Even more than the Internet (er, Internets), music still feels like the world’s true underground railway, because of moments like that: when I know I’m sharing something with the whole network of people plugged into that particular album (or mp3, perhaps). Not coincidentally, the single thing that I am probably most looking forward to right now is Yo La Tengo’s eight Hanukah performances at Maxwell’s in Hoboken.
"I’m glad I fought, I only wish we’d won," Bob Dylan sang on 2001’s ‘Love and Theft’ with some irony (he’s singing, I think, about the South). Yeah, well, so it goes, but at least I’ve still got ‘Love and Theft’. The fighting isn’t over. I mean, not to sound melodramatic, but what else can we do except keep trying? To badly mangle old wisdom, giving up hope that things can change isn’t an option because the alternative is unbearable.

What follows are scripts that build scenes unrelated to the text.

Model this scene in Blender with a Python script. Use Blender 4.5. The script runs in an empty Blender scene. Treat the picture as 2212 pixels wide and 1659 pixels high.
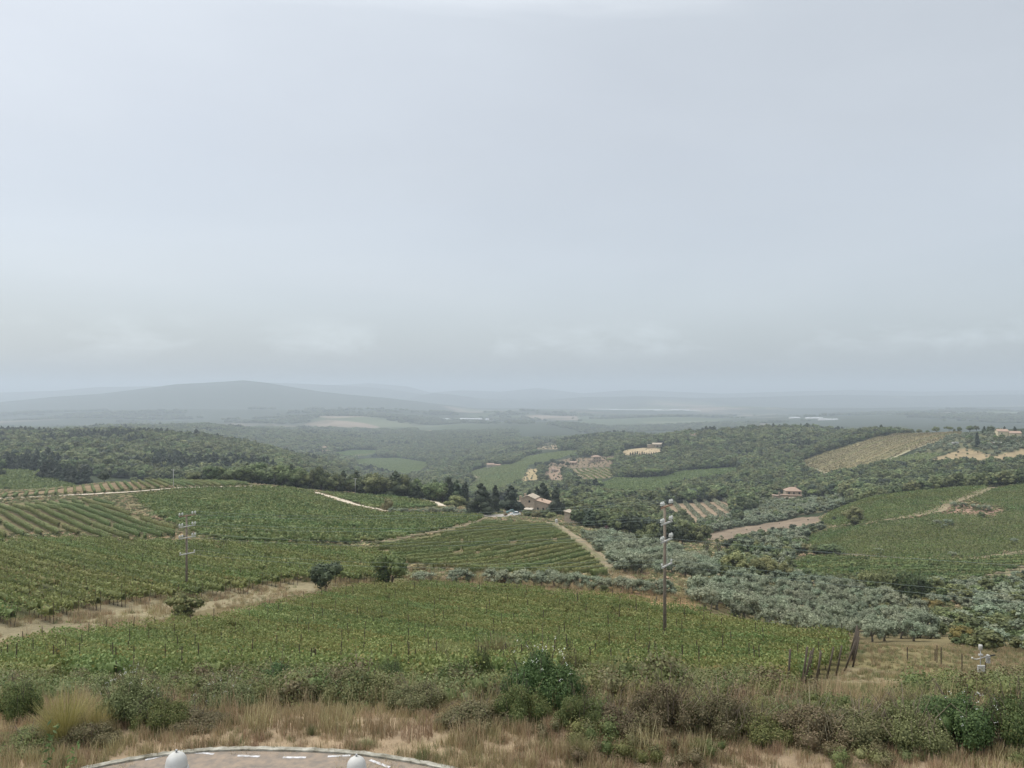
import bpy, math, random
import numpy as np
from mathutils import Vector, Matrix

# ------------------------------------------------------------------ camera, sky, sun, exposure
SC = bpy.context.scene
COL = SC.collection
F, CU, HV = 1671.0, 1106.0, 840.0          # photo measured on a 2212 x 1659 sheet: focal length, centre column, eye-level line
cam_d = bpy.data.cameras.new('camera'); cam = bpy.data.objects.new('camera', cam_d); COL.objects.link(cam)
cam_d.sensor_width = 36.0; cam_d.lens = 36.0 * F / 2212.0
cam_d.shift_y = (HV - 829.5) / 2212.0
cam_d.clip_start = 0.5; cam_d.clip_end = 200000.0
cam.location = (0, 0, 0); cam.rotation_euler = (math.radians(90), 0, 0)
SC.camera = cam

SUN_EL, SUN_AZ = math.radians(58), math.radians(-70)      # high behind the cloud, to the left
W = bpy.data.worlds.new('World'); SC.world = W; W.use_nodes = True
nt = W.node_tree; nt.nodes.clear()
def N(t, typ, **kw):
    n = t.nodes.new(typ)
    for k, v in kw.items(): setattr(n, k, v)
    return n
out = N(nt, 'ShaderNodeOutputWorld')
sky = N(nt, 'ShaderNodeTexSky', sky_type='NISHITA'); sky.sun_disc = False
sky.sun_elevation = SUN_EL; sky.sun_rotation = SUN_AZ; sky.air_density = 1.0; sky.dust_density = 3.0
bg1 = N(nt, 'ShaderNodeBackground'); bg1.inputs[1].default_value = 0.05
nt.links.new(sky.outputs[0], bg1.inputs[0])
tc = N(nt, 'ShaderNodeTexCoord'); sep = N(nt, 'ShaderNodeSeparateXYZ')
nt.links.new(tc.outputs['Generated'], sep.inputs[0])
def wmath(op, a, b=None, clamp=False):
    m = N(nt, 'ShaderNodeMath', operation=op); m.use_clamp = clamp
    for i, s in enumerate((a, b)):
        if s is None: continue
        if isinstance(s, (int, float)): m.inputs[i].default_value = s
        else: nt.links.new(s, m.inputs[i])
    return m.outputs[0]
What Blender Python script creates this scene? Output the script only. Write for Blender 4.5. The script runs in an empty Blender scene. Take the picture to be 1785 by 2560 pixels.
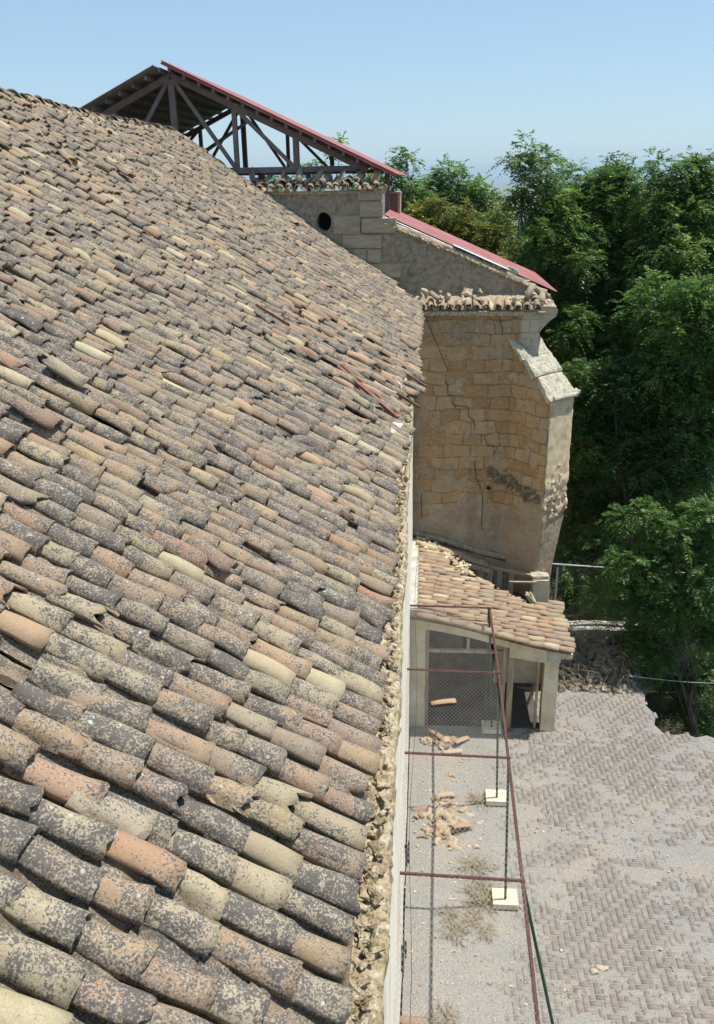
import bpy, math, random
import numpy as np
from mathutils import Vector, Matrix, noise as mnoise
random.seed(7); rng = np.random.default_rng(7)
S = bpy.context.scene
COL = S.collection
rad = math.radians

# ------------------------------------------------------------------ camera
PITCH, YAW, ROLL, CH, FPX = rad(21.3), rad(4.7), rad(1.0), 10.95, 2130.0
fw = Vector((-math.sin(YAW)*math.cos(PITCH), math.cos(YAW)*math.cos(PITCH), -math.sin(PITCH)))
r0 = Vector((math.cos(YAW), math.sin(YAW), 0)); u0 = r0.cross(fw)
rt = r0*math.cos(ROLL) - u0*math.sin(ROLL)
up = rt.cross(fw)
cam_d = bpy.data.cameras.new("camera"); cam = bpy.data.objects.new("camera", cam_d); COL.objects.link(cam)
cam.matrix_world = Matrix(((rt.x, up.x, -fw.x, 0), (rt.y, up.y, -fw.y, 0), (rt.z, up.z, -fw.z, CH), (0, 0, 0, 1)))
cam_d.sensor_fit = 'VERTICAL'; cam_d.sensor_height = 24; cam_d.lens = 24*FPX/2560
cam_d.clip_start = 0.1; cam_d.clip_end = 60000
S.camera = cam

def at(px, py, Y):
    d = fw*FPX + rt*(px-892.5) - up*(py-1280)
    t = Y/d.y
    return Vector((d.x*t, Y, CH+d.z*t))

# ------------------------------------------------------------------ world, sun, exposure
SUN = Vector((1.1, 0.15, 2.85)).normalized()
W = bpy.data.worlds.new("World"); S.world = W; W.use_nodes = True
wn = W.node_tree.nodes; wl = W.node_tree.links
sky = wn.new('ShaderNodeTexSky'); sky.sky_type = 'NISHITA'; sky.sun_disc = False
sky.sun_elevation = math.asin(SUN.z); sky.sun_rotation = math.atan2(SUN.x, SUN.y)
sky.altitude = 400; sky.air_density = 1.0; sky.dust_density = .1; sky.ozone_density = 2.2
bg = wn['Background']; bg.inputs['Strength'].default_value = 0.105
smx = wn.new('ShaderNodeMix'); smx.data_type = 'RGBA'; smx.inputs[0].default_value = .5
wl.new(sky.outputs['Color'], smx.inputs[6]); smx.inputs[7].default_value = (2.7, 4.2, 5.6, 1)
wl.new(smx.outputs[2], bg.inputs['Color'])
sd = bpy.data.lights.new("sun", 'SUN'); sd.energy = 4.2; sd.angle = rad(0.5); sd.color = (1.0, 0.955, 0.88)
so = bpy.data.objects.new("sun", sd); COL.objects.link(so)
so.rotation_euler = SUN.to_track_quat('Z', 'Y').to_euler()
S.view_settings.view_transform = 'Standard'; S.view_settings.look = 'None'
S.view_settings.exposure = 0.5; S.view_settings.gamma = 1
S.cycles.max_bounces = 6; S.cycles.diffuse_bounces = 3; S.cycles.glossy_bounces = 2
S.cycles.transmission_bounces = 3; S.cycles.volume_bounces = 0; S.cycles.use_denoising = True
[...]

Music as a political tool is passive-aggressive — either as a musician (putting a piece of work into the world in the naive expectation that the world will somehow change around it) or as a listener (listening to an album about anarchy isn’t the same thing as anarchy itself). "Don’t mourn," the Wobbly folk singer Joe Hill said, just before his execution, "Organize!" But sometimes mourning is organizing, an internal reconstruction and an attempt to find some common thread of grief that one can use to reconnect himself with humanity, and what else is there to do but listen?